一年目は独立したということで、ご祝儀的にいろいろなところから仕事をもらい、順調な出だしでした。2年目に入り、まだ蓄えのない会社でしたから、もらえるはずの仕事が延びた時にはかなりきつい思いをしましたね。カラオケの仕事が柱でしたが、他にグラフィックやフラッシュを使った紙芝居のような作品も作っていました。しかし時期が早すぎました。まだISDNの時代だったので、1作品をダウンロードするのに20分以上かかり広まらずに終わりました。
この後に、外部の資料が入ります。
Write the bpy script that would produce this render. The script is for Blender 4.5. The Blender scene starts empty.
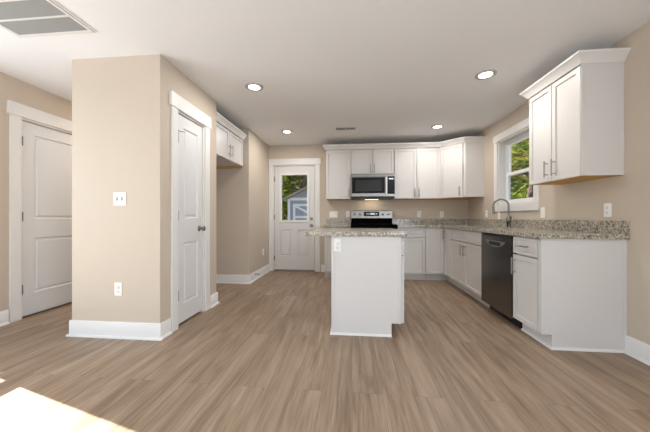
import bpy, bmesh, math, random
from mathutils import Vector, Matrix
random.seed(7)
PI = math.pi
SC = bpy.context.scene
COL = SC.collection

def lin(r, g, b):
    def c(v):
        v /= 255.0
        return v / 12.92 if v <= 0.04045 else ((v + 0.055) / 1.055) ** 2.4
    return (c(r), c(g), c(b), 1.0)

# ------------------------------------------------------------------ camera
cd = bpy.data.cameras.new('camera')
cam = bpy.data.objects.new('camera', cd)
COL.objects.link(cam)
cd.sensor_width = 36.0
cd.sensor_fit = 'HORIZONTAL'
cd.lens = 279.48 / 650.0 * 36.0
cd.shift_y = 1.4 / 650.0
cd.clip_start = 0.02
cam.location = (0, 0, 1.0425)
cam.rotation_euler = (PI / 2, 0, 0.0969)
SC.camera = cam

# ------------------------------------------------------------------ world, sun, daylight, exposure
SC.view_settings.view_transform = 'Standard'
SC.view_settings.look = 'None'
SC.view_settings.gamma = 1.0
SC.view_settings.use_curve_mapping = False
SC.view_settings.exposure = 0.27

w = bpy.data.worlds.new('sky')
SC.world = w
w.use_nodes = True
nt = w.node_tree
bg = nt.nodes['Background']
sky = nt.nodes.new('ShaderNodeTexSky')
sky.sky_type = 'NISHITA'
sky.sun_disc = False
sky.sun_elevation = math.radians(39)
sky.sun_rotation = math.radians(285)
nt.links.new(sky.outputs['Color'], bg.inputs['Color'])
bg.inputs['Strength'].default_value = 0.2

def lamp(name, kind, loc, energy, color=(1, 1, 1), **kw):
    d = bpy.data.lights.new(name, kind)
    d.energy = energy
    d.color = color
    for k, v in kw.items():
        setattr(d, k, v)
    o = bpy.data.objects.new(name, d)
    o.location = loc
    COL.objects.link(o)
    return o

def aim(o, d):
    o.rotation_euler = Vector(d).to_track_quat('-Z', 'Y').to_euler()

sun = lamp('sun', 'SUN', (-8, 3, 8), 20.0, (1.0, 0.96, 0.90), angle=0.006)
aim(sun, (0.966, -0.26, -0.80))
DAY = (0.80, 0.90, 1.0)
# window daylight from the left wall; rear and right area lamps are added fill
a = lamp('fill_rear', 'AREA', (-0.3, -3.25, 1.45), 30, DAY, shape='RECTANGLE', size=4.2, size_y=1.7)
aim(a, (0, 1, 0.45))
a = lamp('daylight_side', 'AREA', (-3.28, 0.75, 1.15), 36, DAY, shape='RECTANGLE', size=2.0, size_y=1.9)
aim(a, (1, 0.0, 0.45))
a = lamp('fill_near', 'AREA', (2.02, -1.3, 1.4), 80, DAY, shape='RECTANGLE', size=1.7, size_y=1.4)
aim(a, (-1, 0.25, 0.30))

# ------------------------------------------------------------------ materials
MATS = {}
def mat(name, color, rough=0.5, metal=0.0, bump=None, spec=0.5, vary=None):
    """vary = (scale, amount): gentle noise mottling of the base colour. bump = (scale, strength)"""
    m = bpy.data.materials.new(name)
    m.use_nodes = True
    t = m.node_tree
    b = t.nodes['Principled BSDF']
    b.inputs['Base Color'].default_value = color
    b.inputs['Roughness'].default_value = rough
    b.inputs['Metallic'].default_value = metal
    b.inputs['Specular IOR Level'].default_value = spec
    co = t.nodes.new('ShaderNodeTexCoord')
    sc, am = vary or (6.0, 0.03)
    n = t.nodes.new('ShaderNodeTexNoise')
    n.inputs['Scale'].default_value = sc
    n.inputs['Detail'].default_value = 3
    t.links.new(co.outputs['Object'], n.inputs['Vector'])
    mx = t.nodes.new('ShaderNodeMix')
    mx.data_type = 'RGBA'
    mx.inputs[6].default_value = tuple(c * (1 - am) for c in color[:3]) + (1,)
    mx.inputs[7].default_value = tuple(min(1, c * (1 + am)) for c in color[:3]) + (1,)
    t.links.new(n.outputs['Fac'], mx.inputs[0])
    t.links.new(mx.outputs[2], b.inputs['Base Color'])
    if bump:
        n2 = t.nodes.new('ShaderNodeTexNoise')
        n2.inputs['Scale'].default_value = bump[0]
        n2.inputs['Detail'].default_value = 4
        t.links.new(co.outputs['Object'], n2.inputs['Vector'])
        bp = t.nodes.new('ShaderNodeBump')
        bp.inputs['Strength'].default_value = bump[1]
        bp.inputs['Distance'].default_value = 0.002
        t.links.new(n2.outputs['Fac'], bp.inputs['Height'])
        t.links.new(bp.outputs['Normal'], b.inputs['Normal'])
    MATS[name] = m
    return m

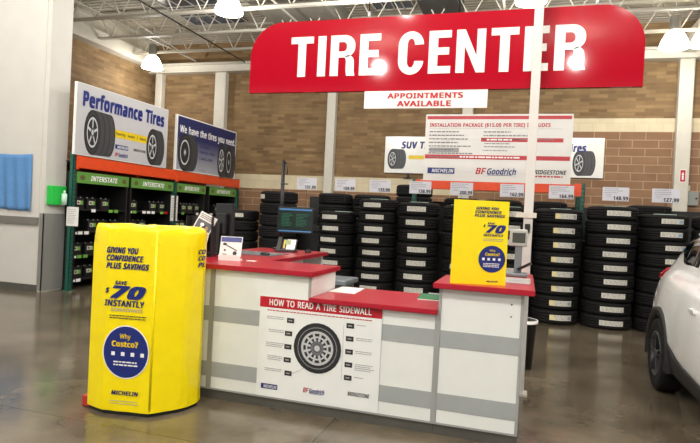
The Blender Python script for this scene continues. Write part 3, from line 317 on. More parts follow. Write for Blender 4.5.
    'p': (41.3, '5.5,-16 5.5,36 10.5,36 11.5,31 13.5,33.5 16,35 19,36.5 23,36.5 29,35.5 33.5,32 36.5,26 37.5,18 36.5,10 33.5,4 29,0.5 23,-0.5 19,-0.5 16,1 13.5,2.5 11.5,4.5 11,4.5 11.5,3.5 11.5,1.5 11.5,0 11.5,-1.5 11.5,-16 22,4 25,4.5 27.5,6 29,8 30.5,11 31,14.5 31.5,18 31,23.5 29,28 26,31 22,31.5 17,31 14,28.5 12.5,24.5 11.5,19 11.5,18 12,12 14,8 17,5', '6,8,7 5,8,6 0,2,1 0,3,2 5,9,8 4,9,5 3,36,4 36,9,4 36,35,9 35,10,9 3,37,36 0,39,3 39,38,3 38,37,3 34,10,35 33,10,34 33,11,10 0,40,39 32,11,33 0,41,40 31,11,32 0,42,41 31,12,11 30,12,31 0,20,42 20,43,42 29,12,30 29,13,12 28,13,29 20,44,43 27,13,28 20,19,44 19,26,44 26,13,27 0,21,20 18,26,19 18,13,26 18,14,13 0,22,21 17,14,18 0,23,22 16,14,17 16,15,14 0,24,23 0,25,24'),
    'r': (27.7, '5.5,0 5.5,36 10.5,36 11,29.5 11.5,29.5 13.5,32 16,34.5 19,36 22.5,36.5 23.5,36.5 24.5,36.5 26,36.5 26.5,36.5 26,31 25,31 24,31 23,31.5 22,31.5 19.5,31 17,30 14.5,28 13,25.5 12,22.5 11.5,19 11.5,0', '7,9,8 7,10,9 7,11,10 7,12,11 7,13,12 6,13,7 0,2,1 0,3,2 5,16,6 16,15,6 15,14,6 14,13,6 4,18,5 18,17,5 17,16,5 4,19,18 4,20,19 0,4,3 0,22,4 22,21,4 21,20,4 0,23,22 0,24,23'),
    's': (32.2, '15,-0.5 11.5,-0.5 8.5,0 5.5,0.5 3.5,1.5 3.5,7 6,6 8.5,5 12,4.5 15,4 19,4.5 21.5,5.5 23,7 23.5,9.5 23.5,10.5 22.5,12 21.5,13 20,14 17.5,15 14.5,16.5 11.5,17.5 8.5,19 6.5,20.5 5,22.5 4,24.5 3.5,27 4.5,31 7,34 11.5,36 17,36.5 20,36.5 23,36 26,35.5 28.5,34.5 26.5,29.5 24,30.5 21.5,31 19,31.5 16.5,32 13.5,31.5 11,30.5 9.5,29.5 9,27.5 9.5,26 10,25 11,24 13,23 15.5,22 18.5,20.5 21.5,19.5 24,18 26.5,16.5 28,14.5 29,12.5 29,10 28,5.5 25.5,2 20.5,0', '28,30,29 28,31,30 27,31,28 27,32,31 27,33,32 27,36,33 36,35,33 35,34,33 26,38,27 38,37,27 37,36,27 26,39,38 26,40,39 25,40,26 25,41,40 25,42,41 25,43,42 24,43,25 24,44,43 24,45,44 23,45,24 23,46,45 23,47,46 22,47,23 22,48,47 22,49,48 21,49,22 21,50,49 20,50,21 20,51,50 19,51,20 19,52,51 18,52,19 17,52,18 17,53,52 16,53,17 15,53,16 15,54,53 14,54,15 13,54,14 13,55,54 12,55,13 11,55,12 4,6,5 4,7,6 10,55,11 10,56,55 4,8,7 9,56,10 4,9,8 4,56,9 4,57,56 3,57,4 2,57,3 2,0,57 1,0,2'),
    't': (24.2, '16.5,-0.5 14,-0.5 11.5,0.5 9.5,1.5 7.5,3.5 6.5,6.5 6,10.5 6,31.5 1,31.5 1,34.5 6,36.5 8.5,44.5 12,44.5 12,36 22.5,36 22.5,31.5 12,31.5 12,10.5 12.5,7.5 13.5,5.5 15.5,4.5 17.5,4 19,4 20.5,4.5 22,4.5 23,5 23,0.5 21.5,0 20,-0.5 18.5,-0.5', '10,12,11 10,13,12 9,13,10 9,14,13 9,15,14 8,15,9 7,15,8 6,16,7 16,15,7 6,17,16 6,18,17 5,18,6 5,19,18 4,19,5 4,20,19 24,26,25 23,26,24 4,21,20 22,26,23 21,26,22 4,26,21 3,26,4 2,26,3 2,27,26 1,27,2 1,28,27 1,29,28 0,29,1'),
    'u': (41.5, '18.5,-0.5 12.5,0 8.5,2.5 6,6.5 5.5,12.5 5.5,36 11.5,36 11.5,13 13.5,6.5 19.5,4 24.5,5 27.5,7.5 29.5,11.5 30,17.5 30,36 36,36 36,0 31,0 30,5 27.5,2.5 25,0.5 22,-0.5', '4,6,5 4,7,6 13,15,14 13,16,15 12,16,13 4,8,7 3,8,4 11,16,12 10,18,11 18,16,11 2,8,3 2,9,8 9,18,10 9,19,18 17,16,18 2,19,9 1,19,2 1,20,19 1,21,20 0,21,1'),
    'v': (34.1, '13.5,0 0,36 6.5,36 14,15 14.5,13 15,11.5 15.5,9.5 16,8 16.5,6.5 17,5 17.5,6.5 18,8 18.5,10 19,11.5 19.5,13.5 20,15 28,36 34,36 20.5,0', '0,2,1 0,3,2 15,17,16 15,18,17 0,4,3 14,18,15 13,18,14 0,5,4 12,18,13 0,6,5 11,18,12 0,7,6 10,18,11 0,8,7 9,18,10 0,9,8 0,18,9'),
    'w': (52.8, '10.5,0 0.5,36 7,36 12,17 12.5,14 13,11 14,8.5 14,6 14.5,6 14.5,7.5 15,9 15.5,10.5 16,12.5 16.5,14 17,16 23,36 29.5,36 36,16 36.5,13.5 37.5,11 38,8.5 38.5,6 39,8 39.5,11 40,14 41,17 46,36 52,36 42,0 35,0 29,20.5 28,23 27.5,26 27,28 26.5,30 26,30 26,28 25.5,26 24.5,23 24,20.5 17.5,0', '0,2,1 0,3,2 14,16,15 14,35,16 35,34,16 34,17,16 25,27,26 25,28,27 14,36,35 33,17,34 14,37,36 32,17,33 14,38,37 31,17,32 30,17,31 14,39,38 29,17,30 14,40,39 0,4,3 24,28,25 13,40,14 29,18,17 12,40,13 0,5,4 23,28,24 29,19,18 11,40,12 0,6,5 29,20,19 22,28,23 10,40,11 9,40,10 0,7,6 29,21,20 21,28,22 8,40,9 29,28,21 0,8,7 0,40,8'),
    'x': (35.5, '1,0 14,18.5 2,36 8.5,36 18,22.5 27,36 33.5,36 21,18.5 34.5,0 27.5,0 18,14.5 8,0', '1,3,2 1,4,3 4,6,5 4,7,6 1,7,4 0,7,1 0,10,7 10,8,7 0,11,10 9,8,10'),
    'y': (34.3, '5.5,-16 4,-16 3,-16 1.5,-16 0.5,-15.5 0.5,-11 1.5,-11 2.5,-11 3.5,-11 4.5,-11.5 7.5,-11 9.5,-9.5 11.5,-7.5 12.5,-5 14.5,0 0,36 6.5,36 14,15.5 15,13 16,10.5 16.5,8 17,5.5 17.5,5.5 18,7.5 18.5,10 19.5,13 20.5,15.5 28,36 34.5,36 18.5,-5 16.5,-9.5 14,-13 10.5,-15.5', '14,16,15 14,17,16 26,28,27 26,29,28 25,29,26 14,18,17 14,19,18 24,29,25 14,20,19 23,29,24 14,21,20 22,29,23 14,22,21 14,29,22 13,29,14 12,29,13 12,30,29 11,30,12 10,30,11 10,31,30 9,31,10 4,6,5 4,7,6 4,8,7 4,9,8 4,31,9 4,32,31 4,0,32 3,0,4 2,0,3 1,0,2'),
    '|': (29.1, '12,-12 12,55.5 17,55.5 17,-12', '0,2,1 0,3,2'),
}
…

当時60人くらいの外注を抱えていました。こんなにたくさん受けてくれるところは他にはないと、どんどん仕事が増えていきました。そんな中で着メロが始まりました。以前から私はこれから着メロの時代が来るだろうと密かに研究をしていたので、ついに来たか!という思いでした。仕事が来ると「できます!」と即答しました。同時期に7社、最終的には160社からオファーがありました。しかし誠実というか商売下手というか、厳選して1社とだけ契約をしました。この仕事も私が自ら全曲、毎晩夜晩くまでチェックして納品していました。いい加減な会社が多かったおかげで、音が一番いいという書き込みが増え、曲数がドーンと増えました。そこで外注だけでは間に合わず、人を雇い始めました。面接した人は全員入社と闇雲な採用をしたおかげで、従業員の士気の低さに悩みました。私は、仕事は一所懸命するのが普通だろうと思っていましたが、さぼりまくる社員たちにどうしたらいいのだろうと悩んでいました。そこで「経営者の勉強会」をネットで検索して、東京中小企業家同友会という団体を見つけ入会しました。その定例会ももちろんですが、二次会で皆が経営者の悩みを本気で語り合ったことがとても勉強になりました。はまりましたね。(笑)
経営塾を作られたそうですね。
講師を呼ばず参加者主体の「五本木塾」という無料の勉強会です。本気で話せる飲み会が重要だと思っていたので、その雰囲気で飲まずにやっていました。もちろん終了後には必ず飲みますが。初めて参加した人が、「発言できたのが嬉しい」と言っていました。参加者自身がしゃべって初めて満足できるのだと気づき、皆が公平に発言できるようにと心がけました。現在も活発な活動が続いています。私は初代の塾長になったおかげで、本を大量に読むようになりました。毎週10冊ほどの経営書を読み、経営の研究にはまりました。
結果、「私達はコンテンツ制作を通じ、日本文化の発展に貢献する」という経営理念をつくりました。また、2002年に株式会社に組織変更もしました。